You must know about cash value in life insurance policies
What's the story
Life insurance is a crucial aspect of financial planning, particularly in India where family comes first.
However, among the different types of life insurance, those that provide a cash value component are frequently misunderstood.
This article seeks to clarify the concept of cash value in life insurance, helping everyday Indians comprehend its workings and potential advantages.
Basics
What is cash value?
Cash value in life insurance refers to a savings component present in certain types of policies, such as whole and universal life.
It builds value from the premiums you pay, growing at a rate determined by your policy (either fixed or variable).
Unlike the death benefit, policyholders can access this cash value through several methods while they are still alive.
Growth
How does cash value grow?
The cash value in life insurance grows in a policy-specific manner.
Whole life policies provide growth at a guaranteed rate set by the insurance company, whereas universal life policies offer variable growth linked to the performance of the stock market or certain interest rates.
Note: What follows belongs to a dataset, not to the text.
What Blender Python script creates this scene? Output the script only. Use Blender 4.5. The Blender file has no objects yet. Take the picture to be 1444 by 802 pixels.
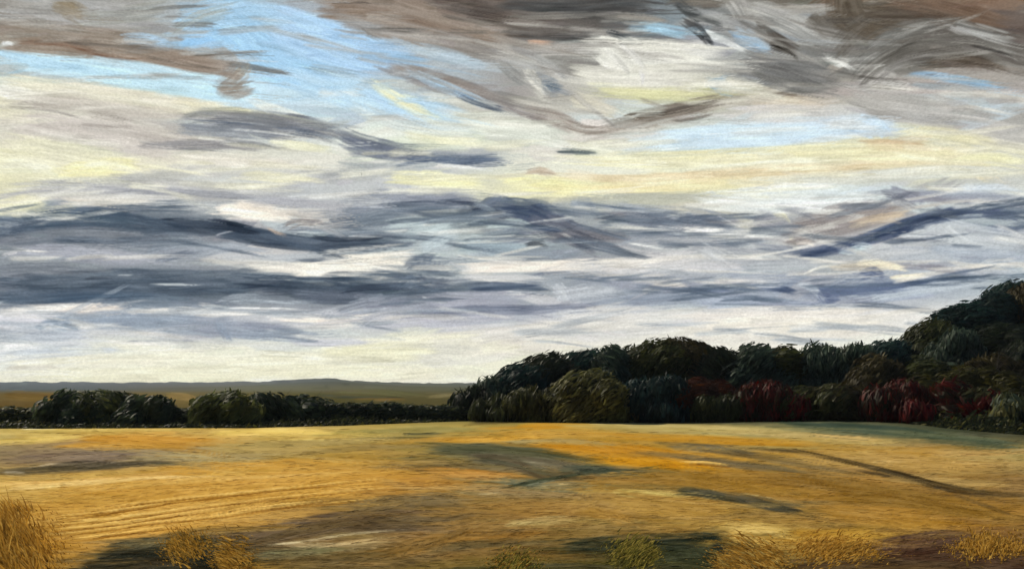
import bpy, math, random
import numpy as np
SEED = 11
rng = np.random.default_rng(SEED)
R = random.Random(SEED)
F = 1387.0            # focal length in photo pixels
CX, HY = 722.0, 545.0 # image centre column, horizon row
H = 4.0               # eye height (m)
EXPO = 0.6
GAIN = 2 ** EXPO
SC = bpy.context.scene
COL = SC.collection

def lin(c):
    c = np.clip(np.asarray(c, float) / 255.0, 0, 1)
    return np.where(c <= 0.04045, c / 12.92, ((c + 0.055) / 1.055) ** 2.4)

# ------------------------------------------------------------------ noise
NT = rng.random((256, 256))
def noise(u, v):
    u = np.asarray(u, float); v = np.asarray(v, float)
    iu = np.floor(u); iv = np.floor(v)
    fu = u - iu; fv = v - iv
    fu = fu * fu * (3 - 2 * fu); fv = fv * fv * (3 - 2 * fv)
    a = iu.astype(int) & 255; b = iv.astype(int) & 255
    a1 = (a + 1) & 255; b1 = (b + 1) & 255
    return (NT[a, b] * (1 - fu) + NT[a1, b] * fu) * (1 - fv) + (NT[a, b1] * (1 - fu) + NT[a1, b1] * fu) * fv
def sst(x):
    x = np.clip(x, 0, 1); return x * x * (3 - 2 * x)

# ------------------------------------------------------------------ brush-stroke colour fields
class Canvas:
    def __init__(s, x0, x1, y0, y1):
        s.x0, s.y0 = x0, y0; s.w = x1 - x0; s.h = y1 - y0
        s.rgb = np.zeros((s.h, s.w, 3)); s.hg = np.zeros((s.h, s.w))
        s.dx = np.ones((s.h, s.w)); s.dy = np.zeros((s.h, s.w))
    def base(s, xs, ys, cols):
        cols = np.array(cols, float)
        X = np.clip(np.arange(s.w) + s.x0, xs[0], xs[-1]); Y = np.clip(np.arange(s.h) + s.y0, ys[0], ys[-1])
        tmp = np.stack([[np.interp(X, xs, r[:, k]) for k in range(3)] for r in cols])   # rows,3,w
        for k in range(3):
            for i in range(s.h):
                j = min(np.searchsorted(ys, Y[i], 'right') - 1, len(ys) - 2)
                t = sst((Y[i] - ys[j]) / (ys[j + 1] - ys[j]))
                s.rgb[i, :, k] = tmp[j, k] * (1 - t) + tmp[j + 1, k] * t
    def stroke(s, pts, w, col, a=0.85, br=0.6, soft=0.6, f0=0.10, f1=0.22, var=14, col2=None, imp=0.0, seed=None, flow=True, bf=0.42):
        pts = np.array(pts, float)
        n = len(pts)
        P = [pts[0]]                                   # Catmull-Rom
        for i in range(n - 1):
            p0 = pts[max(i - 1, 0)]; p1 = pts[i]; p2 = pts[i + 1]; p3 = pts[min(i + 2, n - 1)]
            m = max(2, int(np.hypot(*(p2 - p1)) / 9))
            for t in np.arange(1, m + 1) / m:
                P.append(0.5 * ((2 * p1) + (-p0 + p2) * t + (2 * p0 - 5 * p1 + 4 * p2 - p3) * t * t + (-p0 + 3 * p1 - 3 * p2 + p3) * t ** 3))
        P = np.array(P)
        seg = np.diff(P, axis=0); L = np.hypot(seg[:, 0], seg[:, 1]) + 1e-6
        S = np.concatenate([[0], np.cumsum(L)]); T = S[-1]
        ww = w * 0.5
        bx0 = max(int(P[:, 0].min() - ww - 2) - s.x0, 0); bx1 = min(int(P[:, 0].max() + ww + 3) - s.x0, s.w)
        by0 = max(int(P[:, 1].min() - ww - 2) - s.y0, 0); by1 = min(int(P[:, 1].max() + ww + 3) - s.y0, s.h)
        if bx1 <= bx0 or by1 <= by0: return
        hh, wd = by1 - by0, bx1 - bx0
        D = np.full((hh, wd), 1e9); SS = np.zeros((hh, wd)); SD = np.zeros((hh, wd)); TX = np.zeros((hh, wd)); TY = np.zeros((hh, wd))
        for i in range(len(seg)):
            x0 = max(int(min(P[i, 0], P[i + 1, 0]) - ww - 2) - s.x0 - bx0, 0); x1 = min(int(max(P[i, 0], P[i + 1, 0]) + ww + 3) - s.x0 - bx0, wd)
            y0 = max(int(min(P[i, 1], P[i + 1, 1]) - ww - 2) - s.y0 - by0, 0); y1 = min(int(max(P[i, 1], P[i + 1, 1]) + ww + 3) - s.y0 - by0, hh)
            if x1 <= x0 or y1 <= y0: continue
            gx = np.arange(x0, x1)[None, :] + s.x0 + bx0 - P[i, 0]; gy = np.arange(y0, y1)[:, None] + s.y0 + by0 - P[i, 1]
            tx, ty = seg[i] / L[i]
            al = np.clip(gx * tx + gy * ty, 0, L[i])
            ex = gx - al * tx; ey = gy - al * ty
            d = np.hypot(ex, ey)
            sub = D[y0:y1, x0:x1]; m = d < sub
            sub[m] = d[m]; SS[y0:y1, x0:x1][m] = (al + S[i])[m]
            SD[y0:y1, x0:x1][m] = (gx * -ty + gy * tx)[m]
            TX[y0:y1, x0:x1][m] = tx; TY[y0:y1, x0:x1][m] = ty
        sd = rng.random() * 200 if seed is None else seed
        n1 = noise(SD * bf + sd, SS * 0.022 + sd * 1.7)
        n2 = noise(SD * bf * 2.3 + sd * 3, SS * 0.035 + sd)
        n3 = noise(SD * 0.09 + sd * 2.1, SS * 0.03 + sd)
        nb = 0.6 * n1 + 0.4 * n2
        t = SS / T
        tp = np.clip(np.minimum(1, t / 0.2) ** 0.7 * np.minimum(1, (1 - t) / 0.4) ** 0.7, 0.08, 1)
        e = (1 - D / (ww * tp)) / soft
        ef = np.minimum(t / max(f0, 1e-3), (1 - t) / max(f1, 1e-3))
        cov = np.minimum(np.minimum(e, ef * 1.3), 1.3)
        al = a * sst(np.clip((cov * (1 + br) - br * nb * 1.5 - br * 0.2 * (n3 - .5)), 0, 1)) * (D < ww)
        c = np.array(col, float)
        cc = np.broadcast_to(c, (hh, wd, 3)).copy()
        if col2 is not None:
            k = sst((n3 * 0.8 + 0.2 * t + 0.3 * (nb - 0.5)) * 1.6 - 0.35)[..., None]
            cc = cc * (1 - k) + np.array(col2, float) * k
        cc = cc + ((nb - 0.5) * 2 * var)[..., None] + ((n3 - 0.5) * var)[..., None]
        sl = (slice(by0, by1), slice(bx0, bx1))
        A = al[..., None]
        s.rgb[sl] = s.rgb[sl] * (1 - A) + cc * A
        s.hg[sl] = s.hg[sl] * (1 - al) + al * imp * (nb * 1.5 - 0.2 + 0.6 * (np.abs(SD) > ww * 0.7))
        if flow:
            sg = np.sign(TX) + (TX == 0)
            s.dx[sl] = s.dx[sl] * (1 - al) + TX * sg * al
            s.dy[sl] = s.dy[sl] * (1 - al) + TY * sg * al
    def smear(s, n, lmin, lmax, wmin, wmax, a, jit, var, y0=None, y1=None, imp=0.0, ang=0.12, curve=0.15):
        y0 = s.y0 if y0 is None else y0; y1 = s.y0 + s.h if y1 is None else y1
        for _ in range(n):
            x = s.x0 + rng.random() * s.w; y = y0 + rng.random() * (y1 - y0)
            ix = min(max(int(x) - s.x0, 0), s.w - 1); iy = min(max(int(y) - s.y0, 0), s.h - 1)
            c = s.rgb[iy, ix] + rng.normal(0, jit) + rng.normal(0, jit * 0.25, 3)
            th = math.atan2(s.dy[iy, ix], s.dx[iy, ix]) + rng.normal(0, ang)
            L = lmin + (lmax - lmin) * rng.random() ** 1.5
            if rng.random() < 0.5: th += math.pi
            k = rng.normal(0, curve)
            p = [(x, y)]
            for i in range(3):
                p.append((p[-1][0] + math.cos(th + k * i) * L / 3, p[-1][1] + math.sin(th + k * i) * L / 3))
            s.stroke(p, wmin + (wmax - wmin) * rng.random() ** 1.6, c, a=a, br=0.9, soft=0.5, f0=0.12, f1=0.5, var=var, imp=imp, flow=False)
    def bristles(s, n, lmin, lmax, w, a, dv, y0, y1, imp=0.0, ang=0.05):
        """thin hair tracks along the flow, lighter and darker than the paint they cross"""
        for _ in range(n):
            x = s.x0 + rng.random() * s.w; y = y0 + rng.random() * (y1 - y0)
            ix = min(max(int(x) - s.x0, 0), s.w - 1); iy = min(max(int(y) - s.y0, 0), s.h - 1)
            sg = rng.normal(0, dv); c = np.clip(s.rgb[iy, ix] + sg, 15, 240)
            th = math.atan2(s.dy[iy, ix], s.dx[iy, ix]) + rng.normal(0, ang); L = rng.uniform(lmin, lmax); k = rng.normal(0, 0.04)
            m = rng.integers(1, 5)
            for j in range(m):
                o = j * rng.uniform(1.5, 4.0)
                xx = x - math.sin(th) * o + rng.normal(0, 4) * math.cos(th); yy = y + math.cos(th) * o
                s.stroke([(xx, yy), (xx + math.cos(th) * L * .5, yy + math.sin(th) * L * .5), (xx + math.cos(th + k) * L, yy + math.sin(th + k) * L)], w * rng.uniform(.6, 1.4), c, a=a, br=0.4, soft=0.9, var=6, imp=imp * np.sign(sg), flow=False)
    def punch(s, k, r, lo, hi):
        """stronger local contrast between neighbouring marks"""
        B = s.rgb.copy()
        for ax in (0, 1):
            for _ in range(2):
                C = np.cumsum(np.concatenate([np.repeat(np.take(B, [0], ax), r + 1, ax), B, np.repeat(np.take(B, [-1], ax), r, ax)], ax), ax)
                n = B.shape[ax]
                B = (np.take(C, range(2 * r + 1, 2 * r + 1 + n), ax) - np.take(C, range(0, n), ax)) / (2 * r + 1)
        s.rgb = np.clip(B + (s.rgb - B) * k, lo, hi)
    def sample(s, px, py):
        px = np.clip(px - s.x0, 0, s.w - 1.001); py = np.clip(py - s.y0, 0, s.h - 1.001)
        ix = px.astype(int); iy = py.astype(int); fx = px - ix; fy = py - iy
        def b(A):
            ex = (...,) + (None,) * (A.ndim - 2)
            return (A[iy, ix] * ((1 - fx) * (1 - fy))[ex] + A[iy, ix + 1] * (fx * (1 - fy))[ex] + A[iy + 1, ix] * ((1 - fx) * fy)[ex] + A[iy + 1, ix + 1] * (fx * fy)[ex])
        return b(s.rgb), b(s.hg)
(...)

This cash value, built up as you pay your premiums, serves as a substantial financial asset over time.
Utilization
Accessing your cash value
Policyholders can tap into their cash value through loans or withdrawals, but each has its own set of considerations.
Loans: By taking out a loan against your cash value, you're essentially borrowing from yourself. However, keep in mind that the insurer will charge you interest.
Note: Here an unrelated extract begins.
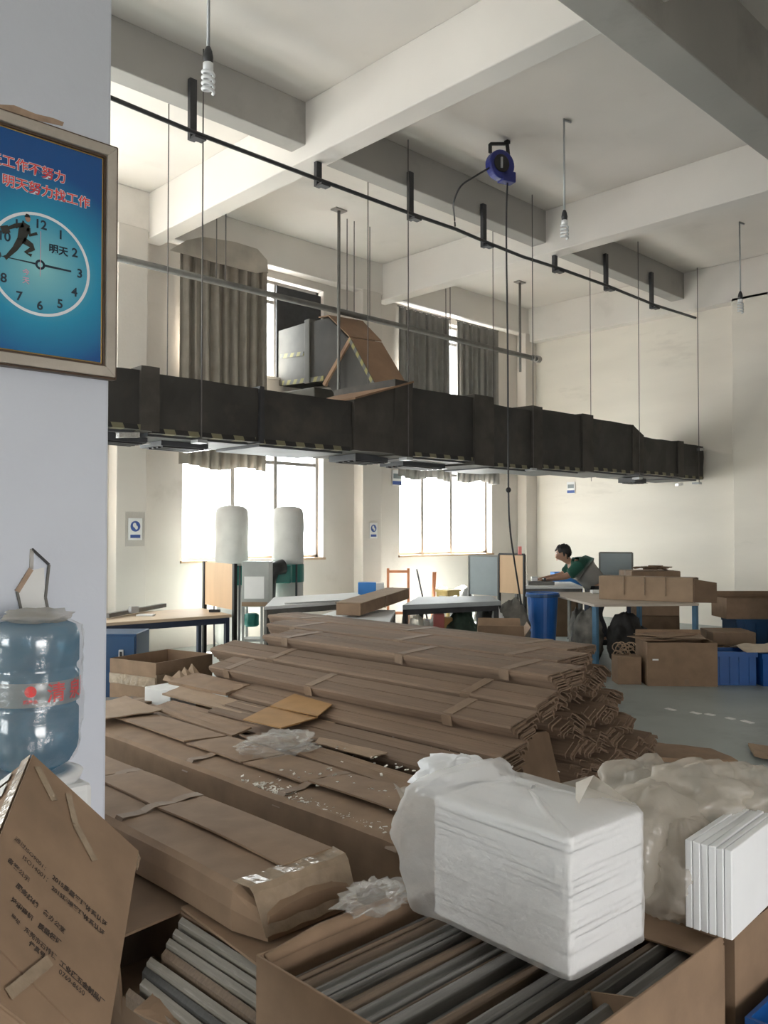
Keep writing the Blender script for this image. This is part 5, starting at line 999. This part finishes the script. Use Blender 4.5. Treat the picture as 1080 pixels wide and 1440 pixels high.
q = VL(1.93, 11.6, .84); t = thing('clear_bottle', 'clear plastic bottle at the end of the worker\'s table', 'bottle', q); MB().lathe([(.03, 0), (.034, .01), (.034, .13), (.015, .17), (.014, .19)], q, 16).build('bottle', 'film_milky', t, smooth=True); MB().lathe([(.016, .19), (.016, .21)], q, 12).build('cap', 'paper', t)
for px, py, w, hgt, m, lab in ((792, 828, .27, .30, 'plastic_blue_light', 'bright blue crate behind the worker\'s arms'), (808, 828, .26, .22, 'plastic_blue_light', 'second bright blue crate close to the worker\'s chest')):
    q = VL((px - 540) / F * 12.9, 12.9 + (.35 if px > 800 else 0)); t = carton_open('blue_crate', lab, 'crate', TR(q.x, q.y, .60, math.degrees(YAW) - 90), w * 1.25, .32, hgt + .06, m, (), th=.012)
    MB().box(-w * .63, w * .63, -.175, -.16, hgt + .02, hgt + .06).build('rim', m, t, local=True)
    carton_closed('carton', 'carton stood under the ' + ('first' if px < 800 else 'second') + ' bright blue crate behind the worker', 'carton', TR(q.x, q.y, 0, math.degrees(YAW) - 90), w * 1.25, .32, .595, 'kraft_dark', tape=False)
# ---- large tan table, turned to the view
ft = [VL(2.27, 9.17), VL(3.46, 9.32), VL(3.35, 11.1), VL(2.10, 11.15)]
t = table('work_table', 'large tan work table with blue steel legs behind the pile', ft, .78, .025, 'table_tan_grey', 'steel_blue', leg_w=.05, apron=False)
for la, dd in ((2.45, 10.2), (2.62, 11.0), (3.0, 10.4)): p = VL(la, dd); MB().box(p.x - .018, p.x + .018, p.y - .018, p.y + .018, 0, .755).build('leg', 'steel_navy', t)
a, b = VL(2.52, 9.95, .782), VL(3.43, 9.42, .782); 
t = thing('long_box', 'long pale carton with tape stripes on the large tan table', 'carton', (a + b) / 2); ux = (b - a).normalized(); wv = Vector((-ux.y, ux.x, 0)) * .26
def HB(p0, p1, w, z0, z1): return [p + Vector((0, 0, z)) for z in (z0, z1) for p in (p0, p1, p0 + w, p1 + w)]
MB().hexa(HB(a, b, wv, 0, .27)).build('body', 'kraft_pale', t, bevel=.004)
MB().obox(b + ux * .008 + wv * .5 + Vector((0, 0, .135)), ux * .005, wv * .5, (0, 0, .13)).build('dark_end', 'kraft_dark', t)
for k in (.28, .5, .72): p = a + (b - a) * k - wv * .015; MB().bar(p + Vector((0, 0, .06)), p + Vector((0, 0, .272)), .03, .004, up=ux).build('tape', 'tape_clear', t)
MB().add([b + Vector((0, 0, .0)) + ux * .012, b + ux * .012 + RIGHT * .25 + Vector((0, 0, -.004)), b + ux * .012 + RIGHT * .25 + Vector((0, 0, .22)), b + ux * .012 + Vector((0, 0, .26))], [(0, 1, 2, 3)]).build('open_flap', 'kraft_dark', t, solid=.008)
q = VL(2.75, 10.9, .782); tag(MB().obox(q + Vector((0, 0, .02)), RIGHT * .09, FLAT_F * .07, (0, 0, .02)).build('folded_paper', 'paper', bevel=.005), 'folded white paper by the worker on the tan table', 'paper')
# sacks under the table
for la, dd, r, m, sd, lab in ((2.40, 10.0, (.15, .18, .33), 'sack_grey', 81, 'grey patterned sack under the tan table near the blue bin'), (2.80, 9.85, (.20, .20, .30), 'sack_dark', 82, 'big black sack under the middle of the tan table'), (3.1, 10.5, (.20, .20, .22), 'sack_dark', 83, 'low black sack under the tan table near its far legs'), (2.45, 10.65, (.13, .14, .30), 'sack_grey', 84, 'pale grey sack under the tan table close to the worker')):
    p = VL(la, dd); tag(blob((p.x, p.y, r[2] * .95), r, sd, .3, 2.3, 28, 18, floor=0).build('sack', m, smooth=True), lab, 'sack')
# carton stack behind
for k, (la, dd, z0, w, dp_, h_, rz, lab) in enumerate(((3.72, 11.9, 0, .66, .5, .42, 4, 'lowest carton of the stack behind the tan table'), (3.76, 11.9, .425, .62, .5, .30, -5, 'middle carton of the stack behind the tan table'), (3.72, 11.9, .73, .68, .52, .30, 3, 'upper carton of the stack behind the tan table, heaped with scraps'))):
    p = VL(la, dd); carton_closed('carton', lab, 'carton', TR(p.x, p.y, z0, math.degrees(YAW) - 90 + rz), w, dp_, h_, 'kraft' if k else 'kraft_dark', group='cartons stacked behind the tan table')
p = VL(3.74, 11.85, 1.035); t = thing('scrap_heap', 'heap of dark cardboard scraps on the upper carton of the stack', 'scraps', p)
for k in range(16): a = random.uniform(-.22, .22); MB().obox(p + RIGHT * a + Vector((0, 0, .02 + .05 * random.random() * (1 - abs(a) * 3))), (RIGHT * math.cos(k) + FLAT_F * math.sin(k)) * .10, (FLAT_F * math.cos(k) - RIGHT * math.sin(k)) * .03 + Vector((0, 0, random.uniform(-.015, .015))), (0, 0, .006)).build('scrap', 'kraft_dark', t)
# low brown carton in front, with flat sheets
p = VL(3.01, 9.02 - .15); t = carton_open('open_carton', 'wide low brown carton on the floor in front of the tan table', 'carton', TR(p.x + .02, p.y - .02, 0, math.degrees(YAW) - 90 - 3), .70, .50, .44, 'kraft', (('+y', 20, .08),), th=.010)
MB().box(-.30, -.24, -.258, -.252, .26, .275).build('white_label', 'paper', t, local=True); MB().box(.02, .06, -.258, -.252, .02, .07).build('tape', 'tape', t, local=True)
for k, (la, dd, w, z, rz) in enumerate(((2.95, 8.95, .32, .452, 10), (3.05, 8.98, .30, .468, -12), (2.98, 9.0, .26, .484, 30))):
    q = VL(la, dd, z); c_, s_ = math.cos(math.radians(rz)), math.sin(math.radians(rz)); sheet('flat_sheet', ['large', 'middle', 'topmost'][k] + ' flat brown sheet lying on the wide low carton', 'cardboard', [q + (RIGHT * c_ + FLAT_F * s_) * (i * w) + (FLAT_F * c_ - RIGHT * s_) * (j * .2) for i, j in ((-1, -1), (1, -1), (1, 1), (-1, 1))], ['kraft', 'kraft_pale', 'kraft'][k], .008)
cur = VL(2.52, 8.85); t = thing('curled_strips', 'bundle of curled pale strips beside the wide low carton', 'strips', cur)
for k in range(14):
    c0_ = cur + RIGHT * random.uniform(-.10, .10) + Vector((0, 0, .33 + random.uniform(-.05, .07))); r_ = random.uniform(.02, .05); MB().tube([c0_ + RIGHT * (r_ * math.cos(a)) + Vector((0, 0, r_ * math.sin(a))) + FLAT_F * (.02 * a) for a in [i * .6 for i in range(9)]], .006, 5).build('curl', 'kraft_pale', t)
MB().obox(cur + Vector((0, 0, .14)), RIGHT * .12, FLAT_F * .12, (0, 0, .14)).build('holder_box', 'kraft', t)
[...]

Withdrawals: Unlike loans, withdrawals directly reduce your cash value and can also diminish the death benefit your beneficiaries would receive.
Effects
Impact on premiums and benefits
Having cash value built up in your policy can also influence your premiums and death benefits over time.
In certain scenarios, if enough cash value is built up, policyholders can opt to stop paying out-of-pocket premiums altogether and have them automatically paid from the accumulated cash instead.
However, taking out too many loans or withdrawals can significantly decrease both the death benefit and accumulated cash.
Selection
Choosing policies with cash value
When choosing a cash-value life insurance policy in India, you should consider premium affordability, investment objectives, risk tolerance for variable components (if any), and long-term financial planning goals.
By understanding how various policies handle the growth of the cash-value component, you can ensure that you choose a policy that best fits your personal financial plan.